Fifth Circuit Rules Disarming People Subject to Domestic Violence Restraining Orders Unconstitutional

A federal appeals court reversed a Texas man’s conviction for possessing a firearm while he was subject to a domestic violence restraining order.

A three-judge panel of the Fifth Circuit unanimously vacated the man’s conviction on Thursday, finding the federal gun law he was charged under conflicts with the Second Amendment. The panel ruled the federal ban on the possession of guns by those subject to restraining orders did not survive the test laid out in the Supreme Court’s recent New York State Rifle and Pistol Association v. Bruen ruling. It found insufficient evidence that the restraining order restriction was part of the “historical tradition” of gun regulation, as required by Bruen.

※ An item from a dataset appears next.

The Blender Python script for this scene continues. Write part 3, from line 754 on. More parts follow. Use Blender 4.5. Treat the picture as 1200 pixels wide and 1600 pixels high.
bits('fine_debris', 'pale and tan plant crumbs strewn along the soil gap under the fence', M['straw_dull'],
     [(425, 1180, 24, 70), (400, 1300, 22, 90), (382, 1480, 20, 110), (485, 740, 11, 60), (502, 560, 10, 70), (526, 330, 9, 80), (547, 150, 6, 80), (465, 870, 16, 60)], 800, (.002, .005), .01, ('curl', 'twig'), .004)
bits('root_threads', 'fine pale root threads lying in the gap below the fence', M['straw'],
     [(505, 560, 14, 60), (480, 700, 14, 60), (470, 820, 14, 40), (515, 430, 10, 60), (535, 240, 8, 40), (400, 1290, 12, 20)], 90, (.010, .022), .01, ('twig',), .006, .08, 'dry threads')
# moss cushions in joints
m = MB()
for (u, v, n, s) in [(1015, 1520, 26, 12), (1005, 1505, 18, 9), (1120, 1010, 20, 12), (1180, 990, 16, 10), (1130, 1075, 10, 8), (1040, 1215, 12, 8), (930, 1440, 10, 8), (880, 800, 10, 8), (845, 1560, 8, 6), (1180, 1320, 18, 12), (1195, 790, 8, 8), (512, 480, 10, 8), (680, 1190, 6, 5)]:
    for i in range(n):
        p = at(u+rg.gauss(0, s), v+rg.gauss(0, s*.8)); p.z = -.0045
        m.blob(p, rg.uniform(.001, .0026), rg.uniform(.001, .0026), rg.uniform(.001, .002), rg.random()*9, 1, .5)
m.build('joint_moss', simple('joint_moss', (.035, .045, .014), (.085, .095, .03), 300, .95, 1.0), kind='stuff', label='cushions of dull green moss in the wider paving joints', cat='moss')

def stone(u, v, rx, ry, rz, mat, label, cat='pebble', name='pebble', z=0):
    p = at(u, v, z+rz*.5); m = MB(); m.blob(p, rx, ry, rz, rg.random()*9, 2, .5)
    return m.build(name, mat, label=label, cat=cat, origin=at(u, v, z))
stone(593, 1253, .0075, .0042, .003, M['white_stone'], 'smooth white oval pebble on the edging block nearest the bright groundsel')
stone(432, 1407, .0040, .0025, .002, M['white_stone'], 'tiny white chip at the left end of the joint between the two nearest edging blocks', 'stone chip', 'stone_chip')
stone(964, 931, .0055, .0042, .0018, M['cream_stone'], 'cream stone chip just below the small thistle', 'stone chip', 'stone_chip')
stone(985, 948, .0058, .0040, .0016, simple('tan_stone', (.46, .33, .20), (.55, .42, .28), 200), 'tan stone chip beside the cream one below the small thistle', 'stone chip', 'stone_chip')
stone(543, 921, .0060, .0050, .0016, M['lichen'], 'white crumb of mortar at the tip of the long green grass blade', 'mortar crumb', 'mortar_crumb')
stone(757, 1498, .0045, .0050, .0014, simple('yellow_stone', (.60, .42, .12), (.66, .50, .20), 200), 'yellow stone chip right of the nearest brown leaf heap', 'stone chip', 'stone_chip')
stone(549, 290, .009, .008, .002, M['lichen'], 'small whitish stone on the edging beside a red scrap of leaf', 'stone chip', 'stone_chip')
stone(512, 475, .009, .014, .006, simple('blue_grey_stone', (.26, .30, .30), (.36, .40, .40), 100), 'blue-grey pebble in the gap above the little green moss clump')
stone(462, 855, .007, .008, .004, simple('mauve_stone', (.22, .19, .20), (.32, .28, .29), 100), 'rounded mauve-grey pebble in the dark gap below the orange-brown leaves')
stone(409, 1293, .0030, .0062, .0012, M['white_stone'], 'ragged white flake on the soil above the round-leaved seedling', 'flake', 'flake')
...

“The Government fails to demonstrate that § 922(g)(8) ‘s restriction of the Second Amendment right fits within our Nation’s historical tradition of firearm regulation. The Government’s proffered analogues falter under one or both of the metrics the Supreme Court articulated in Bruen as the baseline for measuring ‘relevantly similar’ analogues: ‘how and why the regulations burden a law-abiding citizen’s right to armed self-defense,'” Judge Cory T. Wilson wrote for the panel in United States v. Rahimi. “As a result, § 922(g)(8) falls outside the class of firearm regulations countenanced by the Second Amendment.”